LAS VEGAS – Facing dwindling water supplies, Western states are struggling to capture every drop with dam and diversion projects that some think could erode regional cooperation crucial to managing the resource.
Against that backdrop, eight Western governors met in Las Vegas this weekend to address regional water issues, and water managers from seven states arrive this week to work on ways to ensure 40 million people in the parched Colorado River basin don’t go thirsty.
Gary Wockner, a conservationist with the Denver-based advocacy group Save the Colorado, said there’s already jostling amid the fear of empty buckets. “Everyone is trying to get the last legal drop of water,” he said.
Colorado River Water Users Association representatives deny there’s discord at their table.
“Fifteen years of drought has tightened everything.

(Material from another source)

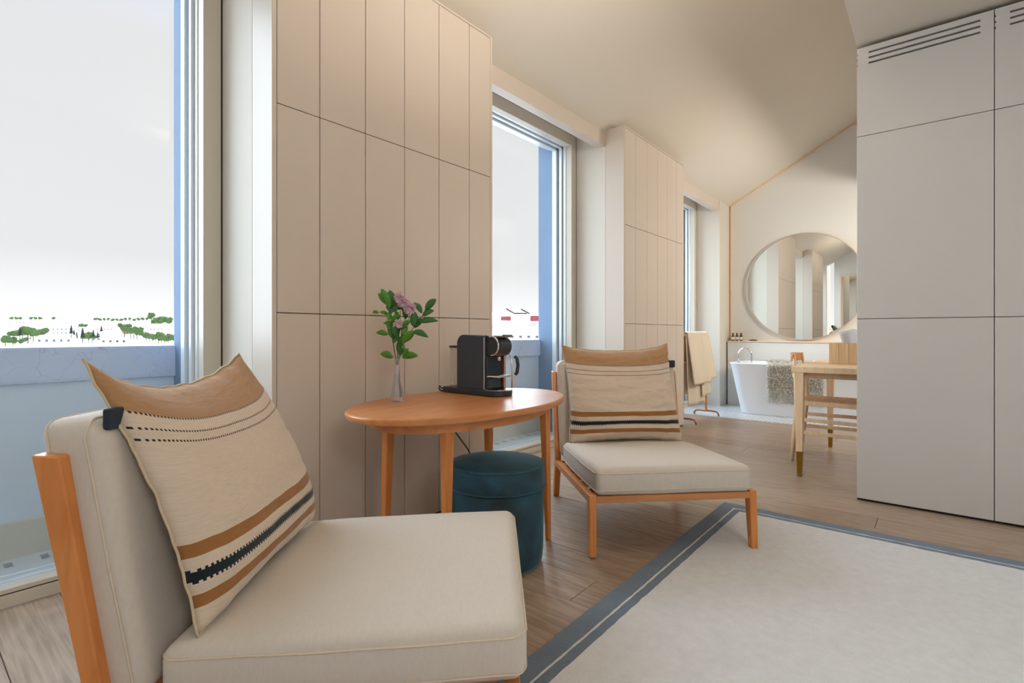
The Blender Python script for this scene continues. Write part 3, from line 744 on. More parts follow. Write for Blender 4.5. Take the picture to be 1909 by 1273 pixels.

But I don’t see this as people are getting ready to fight,” said Jeff Kightlinger, general manager of the Metropolitan Water District of Southern California. That agency is dealing with drought on the Colorado River and in the Sierra Nevada and Northern California.
Nevada Gov. Brian Sandoval hosted Western Governors’ Association counterparts from Colorado, Idaho, Montana, New Mexico, South Dakota, Utah and Wyoming this weekend to consider several issues, including water. Two days of drought workshops follow.
“The motto is: We save the system as a whole,” said Pat Mulroy, longtime general manager of the Southern Nevada Water Authority in Las Vegas and now a senior policy fellow with the Brookings Institution.
“If we get into, ‘I’m going to win,’ and, ‘You’re going to lose,’ there won’t be a winner,” Mulroy said.
But Wockner said Colorado, Wyoming and Utah are considering dams and diversions in the mountains to capture water they’re entitled to before it reaches the Colorado and flows to the deserts.
New Mexico has plans to divert and store water from the Gila River for cities and farms before it flows into Arizona and empties into the Colorado River near the Mexico border.
“Diversions extract water from the system,” said Jack Schmidt, professor of watershed sciences at Utah State University. He just completed three years studying the Grand Canyon for the U.S. Geological Survey. “More water use and more water retention in the upper basin means less water flowing through the Grand Canyon to the lower basin.”
In Las Vegas, which virtually relies on water from Lake Mead, officials are making plans to add a $650 million pumping facility to draw from the reservoir even if levels drop below 1,000 feet above sea level. That’s the line at which Hoover Dam’s hydroelectric turbines would be idled.
The Southern Nevada Water Authority already is drilling an $800 million tunnel to tap water from the bottom of the lake.
At 900 feet — so-called “dead pool” — the river would end at Hoover Dam. Nothing would flow downstream.
The lake reached its high water mark in 1983 at 1,225 feet.